## What is asked
Give back exactly the lines from the start of the listing to the line containing "M['silverglass'], n, True)", inclusive, and nothing beyond them.

^^^^^^^^^^^^^^^^

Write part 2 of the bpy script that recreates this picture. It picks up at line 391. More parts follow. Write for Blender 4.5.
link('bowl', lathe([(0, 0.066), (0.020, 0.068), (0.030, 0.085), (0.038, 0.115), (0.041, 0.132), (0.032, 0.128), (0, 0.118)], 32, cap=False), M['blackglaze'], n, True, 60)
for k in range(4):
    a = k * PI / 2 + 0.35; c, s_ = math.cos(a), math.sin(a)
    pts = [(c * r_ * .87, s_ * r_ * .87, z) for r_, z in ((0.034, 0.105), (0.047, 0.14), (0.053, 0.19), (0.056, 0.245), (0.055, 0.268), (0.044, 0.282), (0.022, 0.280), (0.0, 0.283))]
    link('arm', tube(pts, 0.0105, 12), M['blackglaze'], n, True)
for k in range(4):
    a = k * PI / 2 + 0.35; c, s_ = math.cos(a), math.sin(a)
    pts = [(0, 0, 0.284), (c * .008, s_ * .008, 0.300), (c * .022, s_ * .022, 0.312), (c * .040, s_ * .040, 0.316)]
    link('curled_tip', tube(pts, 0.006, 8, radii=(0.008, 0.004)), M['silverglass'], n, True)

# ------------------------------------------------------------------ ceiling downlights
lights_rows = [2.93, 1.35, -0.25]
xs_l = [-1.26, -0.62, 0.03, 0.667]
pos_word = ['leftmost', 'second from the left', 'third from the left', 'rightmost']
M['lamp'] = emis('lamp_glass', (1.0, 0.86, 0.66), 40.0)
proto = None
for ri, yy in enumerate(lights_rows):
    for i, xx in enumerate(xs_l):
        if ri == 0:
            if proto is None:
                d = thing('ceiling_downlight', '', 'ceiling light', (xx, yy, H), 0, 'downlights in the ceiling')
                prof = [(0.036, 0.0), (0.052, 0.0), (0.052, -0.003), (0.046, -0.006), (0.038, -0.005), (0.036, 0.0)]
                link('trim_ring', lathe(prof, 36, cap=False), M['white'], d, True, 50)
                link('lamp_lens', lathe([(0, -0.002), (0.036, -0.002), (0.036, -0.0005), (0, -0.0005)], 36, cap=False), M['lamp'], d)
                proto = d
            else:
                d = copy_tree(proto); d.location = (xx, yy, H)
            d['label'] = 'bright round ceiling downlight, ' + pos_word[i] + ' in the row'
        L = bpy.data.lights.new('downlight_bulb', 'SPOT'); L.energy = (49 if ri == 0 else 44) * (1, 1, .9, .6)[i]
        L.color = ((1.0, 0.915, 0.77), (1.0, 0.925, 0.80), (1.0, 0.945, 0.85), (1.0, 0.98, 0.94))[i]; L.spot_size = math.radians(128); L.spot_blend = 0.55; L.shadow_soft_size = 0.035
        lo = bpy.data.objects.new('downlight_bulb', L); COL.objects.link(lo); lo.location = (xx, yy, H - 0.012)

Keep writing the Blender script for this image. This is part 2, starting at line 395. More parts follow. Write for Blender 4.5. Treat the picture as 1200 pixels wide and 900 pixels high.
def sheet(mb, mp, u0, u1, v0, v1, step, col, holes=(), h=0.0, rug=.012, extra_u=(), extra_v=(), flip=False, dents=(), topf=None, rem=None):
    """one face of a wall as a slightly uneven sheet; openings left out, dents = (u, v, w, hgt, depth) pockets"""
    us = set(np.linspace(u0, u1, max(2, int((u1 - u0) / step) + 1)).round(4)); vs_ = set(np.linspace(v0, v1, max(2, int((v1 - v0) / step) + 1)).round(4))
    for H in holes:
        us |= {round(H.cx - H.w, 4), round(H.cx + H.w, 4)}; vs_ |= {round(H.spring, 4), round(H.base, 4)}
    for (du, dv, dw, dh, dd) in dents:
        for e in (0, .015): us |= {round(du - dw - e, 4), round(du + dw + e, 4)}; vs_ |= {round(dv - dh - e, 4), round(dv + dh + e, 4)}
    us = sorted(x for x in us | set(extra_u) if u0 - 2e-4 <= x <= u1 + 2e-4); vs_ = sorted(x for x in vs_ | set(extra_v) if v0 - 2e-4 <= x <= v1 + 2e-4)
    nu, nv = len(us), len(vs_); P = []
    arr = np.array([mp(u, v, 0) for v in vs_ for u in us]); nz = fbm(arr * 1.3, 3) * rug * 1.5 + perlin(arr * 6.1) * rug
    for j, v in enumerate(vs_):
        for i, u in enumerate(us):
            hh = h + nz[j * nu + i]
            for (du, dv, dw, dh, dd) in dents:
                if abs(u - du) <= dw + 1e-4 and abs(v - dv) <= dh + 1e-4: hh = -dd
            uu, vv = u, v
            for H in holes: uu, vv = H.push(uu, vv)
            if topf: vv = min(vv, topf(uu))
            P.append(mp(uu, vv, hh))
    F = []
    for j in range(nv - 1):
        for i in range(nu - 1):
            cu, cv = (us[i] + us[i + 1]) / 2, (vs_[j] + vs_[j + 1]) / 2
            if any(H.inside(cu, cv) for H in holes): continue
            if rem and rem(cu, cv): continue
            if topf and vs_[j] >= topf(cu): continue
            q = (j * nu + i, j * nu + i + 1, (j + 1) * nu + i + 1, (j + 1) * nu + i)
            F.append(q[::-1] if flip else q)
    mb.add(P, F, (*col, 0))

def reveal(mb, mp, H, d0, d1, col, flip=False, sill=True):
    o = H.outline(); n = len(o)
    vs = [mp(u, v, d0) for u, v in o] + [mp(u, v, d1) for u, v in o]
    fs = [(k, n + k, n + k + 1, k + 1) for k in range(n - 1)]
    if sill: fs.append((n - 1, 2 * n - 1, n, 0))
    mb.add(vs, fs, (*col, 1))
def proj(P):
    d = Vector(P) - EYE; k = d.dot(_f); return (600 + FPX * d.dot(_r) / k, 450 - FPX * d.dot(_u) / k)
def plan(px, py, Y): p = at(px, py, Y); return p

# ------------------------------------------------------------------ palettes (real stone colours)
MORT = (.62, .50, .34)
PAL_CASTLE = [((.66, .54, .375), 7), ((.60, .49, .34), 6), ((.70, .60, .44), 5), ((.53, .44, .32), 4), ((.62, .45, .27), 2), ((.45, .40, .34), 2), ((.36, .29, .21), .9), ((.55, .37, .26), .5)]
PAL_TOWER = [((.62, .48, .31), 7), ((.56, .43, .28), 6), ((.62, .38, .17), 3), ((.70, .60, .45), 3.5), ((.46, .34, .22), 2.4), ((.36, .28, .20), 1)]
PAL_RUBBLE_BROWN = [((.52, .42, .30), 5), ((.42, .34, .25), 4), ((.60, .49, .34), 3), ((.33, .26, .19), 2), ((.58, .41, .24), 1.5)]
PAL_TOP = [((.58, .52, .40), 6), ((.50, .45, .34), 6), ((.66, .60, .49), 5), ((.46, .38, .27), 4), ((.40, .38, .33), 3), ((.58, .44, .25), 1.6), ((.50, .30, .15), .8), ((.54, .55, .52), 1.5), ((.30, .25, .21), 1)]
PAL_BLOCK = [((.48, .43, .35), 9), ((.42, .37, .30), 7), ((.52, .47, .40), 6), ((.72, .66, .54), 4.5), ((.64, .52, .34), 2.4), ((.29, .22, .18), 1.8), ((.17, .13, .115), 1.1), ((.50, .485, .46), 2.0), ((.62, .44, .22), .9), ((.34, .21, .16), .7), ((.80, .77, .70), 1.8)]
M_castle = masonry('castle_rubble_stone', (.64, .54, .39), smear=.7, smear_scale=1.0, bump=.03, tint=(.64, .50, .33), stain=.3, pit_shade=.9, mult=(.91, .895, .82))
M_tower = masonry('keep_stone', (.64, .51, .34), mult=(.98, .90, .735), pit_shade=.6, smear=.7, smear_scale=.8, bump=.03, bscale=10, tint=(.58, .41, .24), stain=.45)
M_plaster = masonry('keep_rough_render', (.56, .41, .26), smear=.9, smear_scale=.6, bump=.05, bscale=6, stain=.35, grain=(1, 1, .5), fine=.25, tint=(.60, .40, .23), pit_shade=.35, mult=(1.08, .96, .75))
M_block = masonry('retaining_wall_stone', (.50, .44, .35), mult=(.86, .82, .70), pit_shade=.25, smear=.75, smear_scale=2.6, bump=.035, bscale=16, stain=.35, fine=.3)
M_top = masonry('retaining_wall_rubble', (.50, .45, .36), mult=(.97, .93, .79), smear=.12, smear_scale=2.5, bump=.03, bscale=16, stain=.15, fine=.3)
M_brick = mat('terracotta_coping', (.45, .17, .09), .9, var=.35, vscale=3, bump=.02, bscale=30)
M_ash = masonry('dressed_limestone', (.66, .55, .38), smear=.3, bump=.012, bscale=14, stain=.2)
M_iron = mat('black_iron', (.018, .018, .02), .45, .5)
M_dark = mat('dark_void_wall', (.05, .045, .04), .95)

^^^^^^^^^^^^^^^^

## Completed exercise
Write part 2 of the bpy script that recreates this picture. It picks up at line 391. More parts follow. Write for Blender 4.5.
link('bowl', lathe([(0, 0.066), (0.020, 0.068), (0.030, 0.085), (0.038, 0.115), (0.041, 0.132), (0.032, 0.128), (0, 0.118)], 32, cap=False), M['blackglaze'], n, True, 60)
for k in range(4):
    a = k * PI / 2 + 0.35; c, s_ = math.cos(a), math.sin(a)
    pts = [(c * r_ * .87, s_ * r_ * .87, z) for r_, z in ((0.034, 0.105), (0.047, 0.14), (0.053, 0.19), (0.056, 0.245), (0.055, 0.268), (0.044, 0.282), (0.022, 0.280), (0.0, 0.283))]
    link('arm', tube(pts, 0.0105, 12), M['blackglaze'], n, True)
for k in range(4):
    a = k * PI / 2 + 0.35; c, s_ = math.cos(a), math.sin(a)
    pts = [(0, 0, 0.284), (c * .008, s_ * .008, 0.300), (c * .022, s_ * .022, 0.312), (c * .040, s_ * .040, 0.316)]
    link('curled_tip', tube(pts, 0.006, 8, radii=(0.008, 0.004)), M['silverglass'], n, True)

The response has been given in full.